In April last year, Zuma was in the news for staying silent for days after xenophobic attacks erupted in Durban and Gauteng. That wave of nophobic violence left at least six people dead and displaced hundreds of others.

When finally Zuma did speak out it was with his usual empty phrases - “we are deeply concerned”, South Africans must “show respect and ubuntu” and “we must work towards social cohesion”.

He said nothing about getting to the root causes that create social fracture, about solving the problem of competition for scarce resources or understanding the complexities and putting an end to violence as a means to a end.

And then there was the Marikana massacre, the Sharpeville of our time.

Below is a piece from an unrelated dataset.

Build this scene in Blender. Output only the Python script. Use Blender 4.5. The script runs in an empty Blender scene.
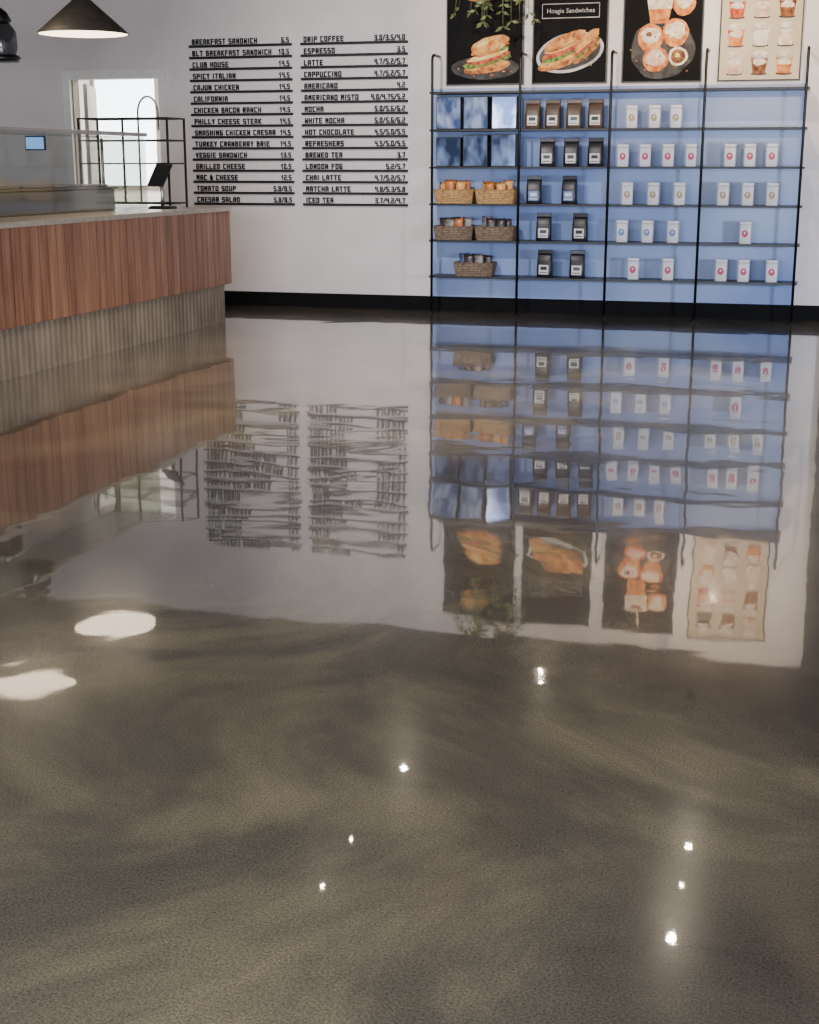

Police opened fire on 34 striking Lonmin mineworkers in the North West province in August 2012.

Zuma defended the police action as “protecting people’s lives”. Later Zuma held on to the Farlam Commission’s report for more than 50 days, even as families of the dead had waited for so long with no answers. When it came, Zuma’s governing party’s comment was: “We once again send condolences to the families...” Of course it was to avoid connecting the massacre with Deputy President Cyril Ramaphosa, or Zuma’s personal appointee, police commissioner Riah Phiyega.

Of course it chalks up another one for Zuma in the fail column. South Africans keep counting the ways that Zuma lets the country down. As our hearts sink further for our beloved country, it’s clear that something is not adding up.